- Given data:
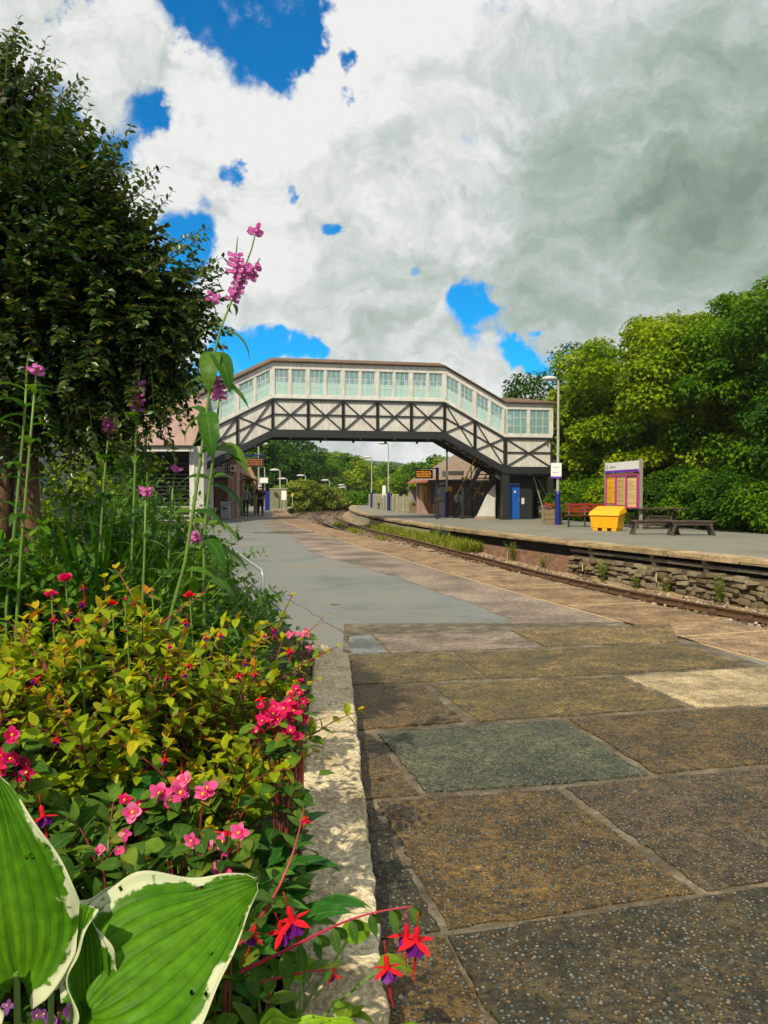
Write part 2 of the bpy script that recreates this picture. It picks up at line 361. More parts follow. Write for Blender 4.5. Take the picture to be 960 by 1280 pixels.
# blue of the sky, deeper away from the horizon
hsv = ns.new('ShaderNodeHueSaturation'); hsv.inputs['Saturation'].default_value = 1.75; hsv.inputs['Value'].default_value = 1.6; hsv.inputs['Hue'].default_value = .497; ln.new(sky.outputs[0], hsv.inputs['Color'])
sc10 = ns.new('ShaderNodeVectorMath'); sc10.operation = 'SCALE'; sc10.inputs['Scale'].default_value = SKYK; ln.new(cr.outputs[0], sc10.inputs[0])
mx = ns.new('ShaderNodeMixRGB'); ln.new(mask, mx.inputs[0]); ln.new(hsv.outputs[0], mx.inputs[1]); ln.new(sc10.outputs[0], mx.inputs[2])
ln.new(mx.outputs[0], bg.inputs['Color'])

# ------------------------------------------------------------------ curves of the line
def hermite(pts):
    pts = sorted(pts); xs = np.array([p[0] for p in pts], float); ys = np.array([p[1] for p in pts], float)
    m = np.gradient(ys, xs)
    def f(x):
        i = int(np.clip(np.searchsorted(xs, x)-1, 0, len(xs)-2)); h = xs[i+1]-xs[i]; t = (x-xs[i])/h
        if t < 0: return ys[0]+m[0]*(x-xs[0])
        if t > 1: return ys[-1]+m[-1]*(x-xs[-1])
        return (2*t**3-3*t**2+1)*ys[i]+(t**3-2*t**2+t)*h*m[i]+(-2*t**3+3*t**2)*ys[i+1]+(t**3-t**2)*h*m[i+1]
    return f
E1 = hermite([(-4, 7.4), (3, 4.95), (7.1, 3.63), (10, 2.76), (13.3, 1.85), (17.1, .87), (21, -.15), (25.2, -1.25), (32, -2.9), (40.3, -4.6), (52, -6.55), (63, -7.9), (74, -8.6)])
E2 = hermite([(-4, 15.2), (6, 10.8), (10, 9.05), (14.3, 7.25), (17.6, 5.98), (20.5, 4.9), (23.1, 4.0), (28.4, 2.4), (34.7, .85), (41.6, -.45), (52, -1.9), (65.7, -3.0), (80, -3.3), (92, -2.7)])
def off(E, y, o):
    s = (E(y+.1)-E(y-.1))/.2; L = math.hypot(1, s); return (E(y)+o/L, y-o*s/L)
def sweep(mb, E, ys, prof, m=0, closed=True, caps=True):
    n = len(prof); vs = []
    for y in ys:
        for o, z in prof:
            a = off(E, y, o); vs.append((a[0], a[1], z))
    fs = []
    for i in range(len(ys)-1):
        for k in range(n if closed else n-1): fs.append((i*n+k, i*n+(k+1) % n, (i+1)*n+(k+1) % n, (i+1)*n+k))
    if closed and caps: fs += [tuple(range(n)), tuple((len(ys)-1)*n+k for k in range(n))]
    mb.add(vs, fs, m)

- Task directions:
Repeat the lines above exactly, and keep every picture out.

- Written answer:
Write part 2 of the bpy script that recreates this picture. It picks up at line 361. More parts follow. Write for Blender 4.5. Take the picture to be 960 by 1280 pixels.
# blue of the sky, deeper away from the horizon
hsv = ns.new('ShaderNodeHueSaturation'); hsv.inputs['Saturation'].default_value = 1.75; hsv.inputs['Value'].default_value = 1.6; hsv.inputs['Hue'].default_value = .497; ln.new(sky.outputs[0], hsv.inputs['Color'])
sc10 = ns.new('ShaderNodeVectorMath'); sc10.operation = 'SCALE'; sc10.inputs['Scale'].default_value = SKYK; ln.new(cr.outputs[0], sc10.inputs[0])
mx = ns.new('ShaderNodeMixRGB'); ln.new(mask, mx.inputs[0]); ln.new(hsv.outputs[0], mx.inputs[1]); ln.new(sc10.outputs[0], mx.inputs[2])
ln.new(mx.outputs[0], bg.inputs['Color'])

# ------------------------------------------------------------------ curves of the line
def hermite(pts):
    pts = sorted(pts); xs = np.array([p[0] for p in pts], float); ys = np.array([p[1] for p in pts], float)
    m = np.gradient(ys, xs)
    def f(x):
        i = int(np.clip(np.searchsorted(xs, x)-1, 0, len(xs)-2)); h = xs[i+1]-xs[i]; t = (x-xs[i])/h
        if t < 0: return ys[0]+m[0]*(x-xs[0])
        if t > 1: return ys[-1]+m[-1]*(x-xs[-1])
        return (2*t**3-3*t**2+1)*ys[i]+(t**3-2*t**2+t)*h*m[i]+(-2*t**3+3*t**2)*ys[i+1]+(t**3-t**2)*h*m[i+1]
    return f
E1 = hermite([(-4, 7.4), (3, 4.95), (7.1, 3.63), (10, 2.76), (13.3, 1.85), (17.1, .87), (21, -.15), (25.2, -1.25), (32, -2.9), (40.3, -4.6), (52, -6.55), (63, -7.9), (74, -8.6)])
E2 = hermite([(-4, 15.2), (6, 10.8), (10, 9.05), (14.3, 7.25), (17.6, 5.98), (20.5, 4.9), (23.1, 4.0), (28.4, 2.4), (34.7, .85), (41.6, -.45), (52, -1.9), (65.7, -3.0), (80, -3.3), (92, -2.7)])
def off(E, y, o):
    s = (E(y+.1)-E(y-.1))/.2; L = math.hypot(1, s); return (E(y)+o/L, y-o*s/L)
def sweep(mb, E, ys, prof, m=0, closed=True, caps=True):
    n = len(prof); vs = []
    for y in ys:
        for o, z in prof:
            a = off(E, y, o); vs.append((a[0], a[1], z))
    fs = []
    for i in range(len(ys)-1):
        for k in range(n if closed else n-1): fs.append((i*n+k, i*n+(k+1) % n, (i+1)*n+(k+1) % n, (i+1)*n+k))
    if closed and caps: fs += [tuple(range(n)), tuple((len(ys)-1)*n+k for k in range(n))]
    mb.add(vs, fs, m)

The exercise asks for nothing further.